### What you have to do
Quote the material below exactly as written, from the first line to the line that holds "return tuple(((v/255)/12.92 if", endpoints included.

### Source excerpt
>>>>

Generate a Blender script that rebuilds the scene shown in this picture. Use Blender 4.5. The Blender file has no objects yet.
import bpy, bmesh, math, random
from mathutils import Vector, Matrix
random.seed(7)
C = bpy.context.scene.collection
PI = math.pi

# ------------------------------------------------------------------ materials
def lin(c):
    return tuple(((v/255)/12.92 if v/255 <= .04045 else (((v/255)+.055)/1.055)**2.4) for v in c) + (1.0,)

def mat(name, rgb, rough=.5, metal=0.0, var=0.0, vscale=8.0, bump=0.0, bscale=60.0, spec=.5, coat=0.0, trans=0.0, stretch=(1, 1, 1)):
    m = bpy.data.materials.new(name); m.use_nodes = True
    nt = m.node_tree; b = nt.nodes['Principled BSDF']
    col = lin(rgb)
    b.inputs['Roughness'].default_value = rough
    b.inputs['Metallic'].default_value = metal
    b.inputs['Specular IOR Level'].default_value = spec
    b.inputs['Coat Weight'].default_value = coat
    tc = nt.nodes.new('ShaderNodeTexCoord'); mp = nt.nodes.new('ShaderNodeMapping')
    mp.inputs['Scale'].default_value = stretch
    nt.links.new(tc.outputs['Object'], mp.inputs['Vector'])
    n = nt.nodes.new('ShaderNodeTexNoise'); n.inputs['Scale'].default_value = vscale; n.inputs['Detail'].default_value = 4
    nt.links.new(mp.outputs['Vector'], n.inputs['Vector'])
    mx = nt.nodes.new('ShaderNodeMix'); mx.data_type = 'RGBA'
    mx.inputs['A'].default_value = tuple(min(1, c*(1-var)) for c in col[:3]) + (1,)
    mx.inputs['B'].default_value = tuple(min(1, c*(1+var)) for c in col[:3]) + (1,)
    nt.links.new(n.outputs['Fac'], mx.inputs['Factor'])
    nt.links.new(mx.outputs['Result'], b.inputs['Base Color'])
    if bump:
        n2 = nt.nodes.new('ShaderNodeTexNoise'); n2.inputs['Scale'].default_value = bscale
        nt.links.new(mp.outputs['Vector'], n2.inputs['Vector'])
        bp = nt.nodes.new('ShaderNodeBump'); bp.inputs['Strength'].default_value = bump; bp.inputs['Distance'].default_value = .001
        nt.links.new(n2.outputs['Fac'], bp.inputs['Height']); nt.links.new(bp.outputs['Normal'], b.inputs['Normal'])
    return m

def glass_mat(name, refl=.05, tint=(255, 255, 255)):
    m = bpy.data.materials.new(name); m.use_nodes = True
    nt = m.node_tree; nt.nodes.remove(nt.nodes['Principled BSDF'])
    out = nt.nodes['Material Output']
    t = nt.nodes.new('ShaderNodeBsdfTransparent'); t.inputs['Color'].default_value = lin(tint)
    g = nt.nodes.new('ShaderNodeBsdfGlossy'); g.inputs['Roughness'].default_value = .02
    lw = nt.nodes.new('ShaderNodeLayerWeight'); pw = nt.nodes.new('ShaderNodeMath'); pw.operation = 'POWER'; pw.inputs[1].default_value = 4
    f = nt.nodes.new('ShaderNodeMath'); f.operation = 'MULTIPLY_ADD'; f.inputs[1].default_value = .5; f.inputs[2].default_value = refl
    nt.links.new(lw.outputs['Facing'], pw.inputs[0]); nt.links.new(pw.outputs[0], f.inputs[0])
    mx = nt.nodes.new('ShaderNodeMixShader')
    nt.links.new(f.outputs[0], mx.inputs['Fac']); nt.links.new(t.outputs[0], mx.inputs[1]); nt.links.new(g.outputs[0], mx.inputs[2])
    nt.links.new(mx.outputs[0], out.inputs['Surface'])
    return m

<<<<

### Solved exercise
Generate a Blender script that rebuilds the scene shown in this picture. Use Blender 4.5. The Blender file has no objects yet.
import bpy, bmesh, math, random
from mathutils import Vector, Matrix
random.seed(7)
C = bpy.context.scene.collection
PI = math.pi

# ------------------------------------------------------------------ materials
def lin(c):
    return tuple(((v/255)/12.92 if v/255 <= .04045 else (((v/255)+.055)/1.055)**2.4) for v in c) + (1.0,)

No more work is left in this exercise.